Some say the Jews were refugees from the island of Crete who settled in the remotest parts of Libya […] Others believe that in the reign of Isis the surplus population of Egypt was evacuated to neighbouring lands under the leadership of Hierosolymus and Juda. Many think that the Jews are descended from those Ethiopians who were driven by fear and hatred to leave their homes during the reign of Cepheus. Some say that a group of Assyrian refugees, lacking their own land, occupied a part of Egypt […]. Others again posit a famous ancestry for the Jews in the Solymi, a tribe celebrated by Homer in his poems: these people allegedly founded Jerusalem and named it after themselves.44

The grab-bag of theories is collectively incoherent and without basis, so why include them? With its use of »some say,« »others believe,« and the like, Tacitus flags that he is going to reject these positions, but intends a residue of their innuendo to remain. We get a better sense of Tacitus’s purpose as the text progresses.

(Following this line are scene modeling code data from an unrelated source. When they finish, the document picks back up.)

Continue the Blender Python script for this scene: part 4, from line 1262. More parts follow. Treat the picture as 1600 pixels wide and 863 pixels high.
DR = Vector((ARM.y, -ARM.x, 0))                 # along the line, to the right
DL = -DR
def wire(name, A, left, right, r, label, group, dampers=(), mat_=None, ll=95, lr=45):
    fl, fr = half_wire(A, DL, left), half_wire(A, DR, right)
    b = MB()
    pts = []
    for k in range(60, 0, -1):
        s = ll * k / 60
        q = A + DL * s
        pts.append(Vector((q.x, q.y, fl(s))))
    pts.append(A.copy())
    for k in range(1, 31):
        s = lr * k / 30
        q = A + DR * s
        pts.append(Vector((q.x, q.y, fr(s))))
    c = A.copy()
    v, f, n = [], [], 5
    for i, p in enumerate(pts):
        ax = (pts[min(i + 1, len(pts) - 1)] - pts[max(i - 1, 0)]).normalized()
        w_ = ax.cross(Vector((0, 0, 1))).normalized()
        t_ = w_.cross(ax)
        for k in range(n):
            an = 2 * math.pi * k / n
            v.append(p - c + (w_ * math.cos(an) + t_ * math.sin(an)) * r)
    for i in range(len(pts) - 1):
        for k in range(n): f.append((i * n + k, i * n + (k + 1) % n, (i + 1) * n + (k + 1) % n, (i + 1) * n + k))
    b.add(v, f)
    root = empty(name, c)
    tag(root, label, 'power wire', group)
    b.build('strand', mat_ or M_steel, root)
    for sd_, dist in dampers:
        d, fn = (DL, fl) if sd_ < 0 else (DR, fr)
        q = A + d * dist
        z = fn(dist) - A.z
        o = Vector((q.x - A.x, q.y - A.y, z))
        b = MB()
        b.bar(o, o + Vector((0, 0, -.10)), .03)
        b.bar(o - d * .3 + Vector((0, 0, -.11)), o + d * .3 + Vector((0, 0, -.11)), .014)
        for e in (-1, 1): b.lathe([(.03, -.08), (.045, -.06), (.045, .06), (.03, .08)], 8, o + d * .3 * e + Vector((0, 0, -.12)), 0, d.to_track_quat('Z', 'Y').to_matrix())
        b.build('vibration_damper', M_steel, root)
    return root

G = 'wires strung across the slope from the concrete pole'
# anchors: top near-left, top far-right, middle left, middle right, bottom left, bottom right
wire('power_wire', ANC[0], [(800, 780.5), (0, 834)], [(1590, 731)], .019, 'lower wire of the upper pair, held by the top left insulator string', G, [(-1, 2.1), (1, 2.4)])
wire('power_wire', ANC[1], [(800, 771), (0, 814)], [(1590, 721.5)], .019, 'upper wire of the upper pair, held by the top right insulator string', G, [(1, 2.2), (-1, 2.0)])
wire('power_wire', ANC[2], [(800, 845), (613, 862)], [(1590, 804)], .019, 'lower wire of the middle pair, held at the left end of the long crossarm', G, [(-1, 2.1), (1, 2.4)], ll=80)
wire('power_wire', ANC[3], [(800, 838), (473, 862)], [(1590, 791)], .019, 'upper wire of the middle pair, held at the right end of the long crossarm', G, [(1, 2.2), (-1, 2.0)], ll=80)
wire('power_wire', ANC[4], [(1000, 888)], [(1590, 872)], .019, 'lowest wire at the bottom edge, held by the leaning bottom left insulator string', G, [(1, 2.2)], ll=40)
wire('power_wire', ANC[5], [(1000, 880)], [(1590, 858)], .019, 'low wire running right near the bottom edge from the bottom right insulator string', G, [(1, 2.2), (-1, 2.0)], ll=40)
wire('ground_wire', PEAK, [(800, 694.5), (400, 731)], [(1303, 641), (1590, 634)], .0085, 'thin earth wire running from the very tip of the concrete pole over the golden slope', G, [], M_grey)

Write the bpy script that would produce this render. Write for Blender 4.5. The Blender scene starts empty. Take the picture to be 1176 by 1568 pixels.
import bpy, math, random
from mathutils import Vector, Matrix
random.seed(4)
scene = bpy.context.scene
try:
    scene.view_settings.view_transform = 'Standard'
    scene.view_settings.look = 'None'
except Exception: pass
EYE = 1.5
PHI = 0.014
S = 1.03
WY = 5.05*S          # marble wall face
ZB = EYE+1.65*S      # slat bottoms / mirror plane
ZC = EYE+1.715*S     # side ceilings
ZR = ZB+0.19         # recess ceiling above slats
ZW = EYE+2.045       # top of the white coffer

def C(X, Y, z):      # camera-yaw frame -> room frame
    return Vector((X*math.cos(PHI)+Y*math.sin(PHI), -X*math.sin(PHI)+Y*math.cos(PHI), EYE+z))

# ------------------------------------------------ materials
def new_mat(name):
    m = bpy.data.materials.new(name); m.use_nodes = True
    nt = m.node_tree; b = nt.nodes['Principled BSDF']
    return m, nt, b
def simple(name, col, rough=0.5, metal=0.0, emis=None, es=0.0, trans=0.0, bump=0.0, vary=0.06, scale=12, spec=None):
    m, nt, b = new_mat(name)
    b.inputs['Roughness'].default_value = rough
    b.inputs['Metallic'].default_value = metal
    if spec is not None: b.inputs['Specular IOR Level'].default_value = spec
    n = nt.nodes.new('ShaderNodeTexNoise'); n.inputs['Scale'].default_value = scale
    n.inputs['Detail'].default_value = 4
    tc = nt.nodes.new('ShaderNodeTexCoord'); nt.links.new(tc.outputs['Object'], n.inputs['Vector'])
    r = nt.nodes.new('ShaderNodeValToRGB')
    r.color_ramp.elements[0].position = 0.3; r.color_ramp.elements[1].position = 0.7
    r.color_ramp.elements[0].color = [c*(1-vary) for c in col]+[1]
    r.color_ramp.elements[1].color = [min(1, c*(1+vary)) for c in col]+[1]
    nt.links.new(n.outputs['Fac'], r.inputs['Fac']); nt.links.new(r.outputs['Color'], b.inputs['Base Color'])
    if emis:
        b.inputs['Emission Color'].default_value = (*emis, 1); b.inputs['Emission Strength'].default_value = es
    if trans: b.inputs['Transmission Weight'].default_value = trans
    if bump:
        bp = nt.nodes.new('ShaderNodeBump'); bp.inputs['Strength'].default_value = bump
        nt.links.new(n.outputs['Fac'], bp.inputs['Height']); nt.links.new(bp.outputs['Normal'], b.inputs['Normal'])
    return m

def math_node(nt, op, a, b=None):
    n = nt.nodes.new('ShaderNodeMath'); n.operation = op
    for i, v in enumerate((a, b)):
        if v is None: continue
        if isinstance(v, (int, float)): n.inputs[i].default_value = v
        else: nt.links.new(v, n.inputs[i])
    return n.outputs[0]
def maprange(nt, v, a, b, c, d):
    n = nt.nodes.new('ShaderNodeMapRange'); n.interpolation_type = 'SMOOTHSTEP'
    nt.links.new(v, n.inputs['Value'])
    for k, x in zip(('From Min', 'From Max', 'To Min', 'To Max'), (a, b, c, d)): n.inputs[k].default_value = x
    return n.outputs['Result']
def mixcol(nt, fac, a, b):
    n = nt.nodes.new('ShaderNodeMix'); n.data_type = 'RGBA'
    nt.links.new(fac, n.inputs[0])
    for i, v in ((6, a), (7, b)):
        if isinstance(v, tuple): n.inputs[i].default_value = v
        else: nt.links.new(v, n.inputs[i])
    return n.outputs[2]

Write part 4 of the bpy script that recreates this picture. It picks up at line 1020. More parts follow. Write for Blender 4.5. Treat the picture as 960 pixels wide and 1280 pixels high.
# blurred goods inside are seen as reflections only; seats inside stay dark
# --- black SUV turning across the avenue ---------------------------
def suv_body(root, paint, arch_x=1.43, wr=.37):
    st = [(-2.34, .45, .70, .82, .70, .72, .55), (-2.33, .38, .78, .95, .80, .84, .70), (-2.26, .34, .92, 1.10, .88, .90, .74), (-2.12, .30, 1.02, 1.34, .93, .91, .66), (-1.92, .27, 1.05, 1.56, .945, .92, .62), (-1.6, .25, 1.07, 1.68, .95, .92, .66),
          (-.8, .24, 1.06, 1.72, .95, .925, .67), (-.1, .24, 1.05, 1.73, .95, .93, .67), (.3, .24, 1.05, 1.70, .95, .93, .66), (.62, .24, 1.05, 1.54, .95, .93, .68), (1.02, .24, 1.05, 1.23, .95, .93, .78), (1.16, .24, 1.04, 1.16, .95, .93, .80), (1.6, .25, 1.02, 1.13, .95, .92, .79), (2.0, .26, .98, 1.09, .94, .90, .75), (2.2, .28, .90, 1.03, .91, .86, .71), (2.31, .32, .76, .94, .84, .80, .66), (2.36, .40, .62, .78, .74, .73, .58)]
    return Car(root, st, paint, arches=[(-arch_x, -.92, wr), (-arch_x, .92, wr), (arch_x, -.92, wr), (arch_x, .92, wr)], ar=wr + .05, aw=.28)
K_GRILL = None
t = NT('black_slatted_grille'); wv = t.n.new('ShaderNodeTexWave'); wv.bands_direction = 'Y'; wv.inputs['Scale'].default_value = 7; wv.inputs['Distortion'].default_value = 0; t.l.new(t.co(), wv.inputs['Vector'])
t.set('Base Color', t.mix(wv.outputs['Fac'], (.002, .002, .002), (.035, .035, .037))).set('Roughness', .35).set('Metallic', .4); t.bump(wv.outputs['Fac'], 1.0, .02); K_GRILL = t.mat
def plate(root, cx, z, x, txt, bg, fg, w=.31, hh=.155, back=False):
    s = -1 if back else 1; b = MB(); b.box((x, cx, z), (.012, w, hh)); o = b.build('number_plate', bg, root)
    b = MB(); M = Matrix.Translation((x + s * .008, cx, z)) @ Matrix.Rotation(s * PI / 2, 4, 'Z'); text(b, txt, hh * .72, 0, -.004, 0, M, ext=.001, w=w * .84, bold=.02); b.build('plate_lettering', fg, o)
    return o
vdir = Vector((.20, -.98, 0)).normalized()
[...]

Whatever their origin, these observances are sanctioned by their antiquity. The other practices of the Jews are sinister and revolting, and have entrenched themselves by their degeneracy. All the worst types abandoned the religious practices of their forefathers and donated tribute and contributions to the Jews in heaps. That is one reason why the resources of the Jews have increased, but it is also because of their stubborn loyalty and ready benevolence towards fellow-Jews. Yet they confront the rest of the world with a hatred reserved for enemies. They will not eat or sleep with gentiles, and despite being a most lecherous people, they avoid sexual intercourse with non-Jewish women. Among themselves nothing is barred. They have introduced the practice of circumcision to show that they are different from others. Converts to Judaism adopt the same practices, and the very first lesson they learn is to despise the gods, shed all feelings of patriotism and consider parents, children and brothers as readily expendable.45

Tacitus’s frontal assault claims that Jews are the pure opposite of Romans. Yet a closer reading of these two passages shows a different dynamic at work. In the early 2nd century, Rome was a sprawling empire and ethnic patchwork. With so many foreign peoples as part of the empire, gaining success, citizenship, and other types of enfranchisement, what is a »Roman« anymore? This anxiety drives Tacitus, an aristocrate of senatorial family. From this angle the Jew—with his Cretan, Ethiopian and Syrian origins—stands in for all of the foreignness in the empire bundled into one. The final sentence quoted lets us know that the problem for Tacitus is less Jews as Jews. His problem, instead, is with Romans who are drawn to Judaism: »Converts to Judaism adopt the same practices, and the very first lesson they learn is to despise the gods, shed all feelings of patriotism and consider parents, children and brothers as readily expendable.«

For Tacitus, Jewishness stands for the permeability, and thus fragility, of what he values in Romanness. Tacitus’s depiction of the Jews sits adjacent to his ethnography of the Germans tribes against whom the Flavians were also fighting (Tacitus admires the German character), allowing us to see in even sharper relief how Jews and other ethnic enemies function to define Roman’s own self-understanding.46

For Christian polemicists, Jews are not just one religious group among many, but Judaism was precisely that against which many Christian authors define themselves. As such »real Jews« vanish ever more deeply behind »rhetorical Jews«—meaning Jews as depicted in polemical writing, created by authors to serve arguments that have little or nothing to do with actual Jews.